Starting issues

benscheidhauer

New Member
Thank you all for your help. Turns out (and just my luck) that it was just a dead battery. I had a buddy come over with a smart and high powered battery starter that dumped what my battery needed into it and the bike started up perfectly fine.
 

Sven

Well-Known Member
You said: "New Battery" so I went for comp. you may not be out of the woods just yet.

Number 1 from left to right trickles down to who in the loop is the problem. Think: Battery is equal to ~ PUSH and recovery. V/R as ~ The takeover number. The stator as ~ The AC power to also PUSH. Because volts means PUSH [like push over the starter motor].
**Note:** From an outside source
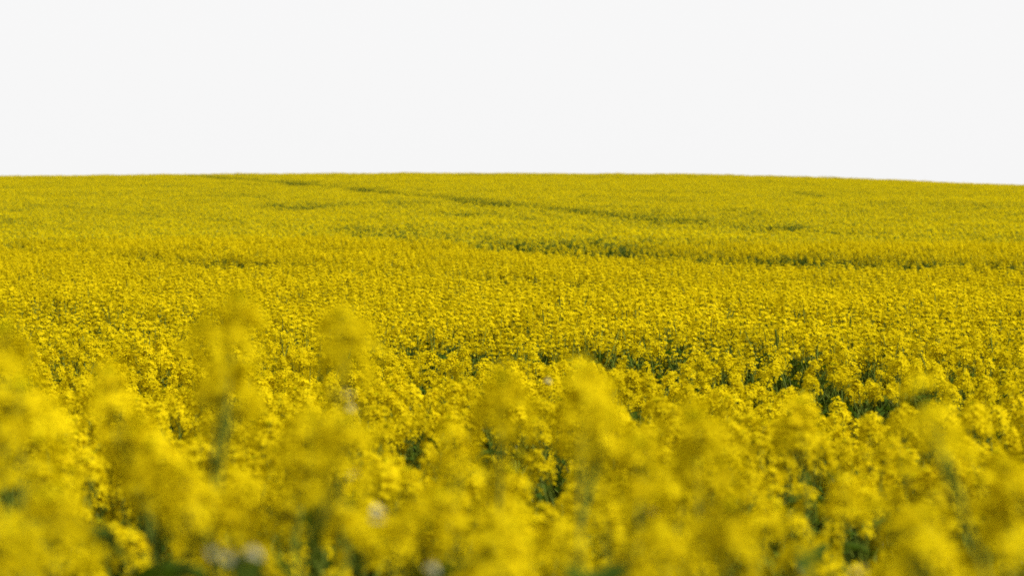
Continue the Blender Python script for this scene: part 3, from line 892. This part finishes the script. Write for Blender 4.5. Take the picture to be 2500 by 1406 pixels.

Say first round is a perfect running system will be the battery, with perfect real world numbers shown as an example. The breakdown of the sequence watching the meter and never dart the eyes away form the numbers.

Battery = 12.8V [well charged] - 11.1V [starter motor load test] - 12.8v [recovery number immediately after load] = Good.

VR = is watch next the next number after the recovery number. All this happens quick so after 12.8's recovery number, 14.4v kicks in = Good.
If over 15v VR is = Bad.

Stator = The number recap is 12.8 -11.1 - 12.8 - 14.4 = Good.
If you see sequence; 12.8 - 11.1 - 12.8 - 12.8 = Bad.